La transmission du « savoir-faire » est primordiale dans le projet de l’Académie Orsay-Royaumont. Comment vous, Christoph Prégardien, maître reconnu de l’art du lied, œuvrez-vous auprès des artistes émergents qui ont choisi cette voie ? Que souhaitez-vous leur transmettre ?
J’essaye de donner confiance aux jeunes duos, de leur faire prendre conscience qu’ils sont capables de donner une interprétation singulière de chaque chanson parce qu’ils ont leurs propres inspirations et leur énergie personnelle. J’essaye de ne pas donner de directions précises pour l’interprétation, sur le tempo, le rubato qui sont des éléments importants mais le plus important reste de vivre l’instant, d’être pleinement conscient de sa présence sur scène face au public qui vous regarde, de donner l’inspiration, de laisser cette inspiration rayonner à l’extérieur du corps.

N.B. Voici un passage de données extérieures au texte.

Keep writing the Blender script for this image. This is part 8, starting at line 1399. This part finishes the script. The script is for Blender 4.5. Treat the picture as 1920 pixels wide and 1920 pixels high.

Une autre chose importante à mon sens est de donner davantage de responsabilité, en particulier au pianiste. Souvent, les artistes jouent en réaction et ne prennent pas les choses en mains. Ce que j’apprécie dans un duo, c’est de voir chacun des membres du duo, le pianiste et le chanteur, interagir avec l’autre. Parfois le pianiste donne la direction, parfois c’est le chanteur, mais il faut qu’il y ait toujours une connexion entre eux. Pour chaque duo que j’ai pu rencontrer dans mes master-classes ou lors de concours, j’ai pu constater, pour le chant comme pour le piano, un haut niveau d’exigence dans la collaboration et dans l’émotion nécessaire au duo de lied. Je suis d’ailleurs étonné de constater la quantité de jeunes talents qui viennent, non seulement d’Europe, mais du monde entier, pour partager leur parcours artistique. Je crois que nous sommes sur une bonne voie. Même si le lied est un pan singulier de la vie musicale, il y a tant de jeunes musiciens intéressés par ce champ de la musique de chambre que je suis sûr que nous vivrons de grands moments dans le futur avec ces merveilleux répertoires issus des trois siècles passés et avec les formidables jeunes chanteurs et pianistes qui éclosent un peu partout autour de nous.

marco borgggreve / Marco Borggreve
- 1-Franz Schubert (1797 - 1828)
- 2-Robert Schumann (1810 - 1856)
- 3-Joseph von Eichendorff (1788 - 1857), poète et romancier allemand
- 4-Dichterliebe a été composé sur des poèmes de Heinrich Heine (1797 - 1856).
- 5-Clara Wieck (1819 - 1896) a épousé Robert Schumann en 1840. Elle est considérée comme l’une des plus grandes pianistes de l’époque romantique.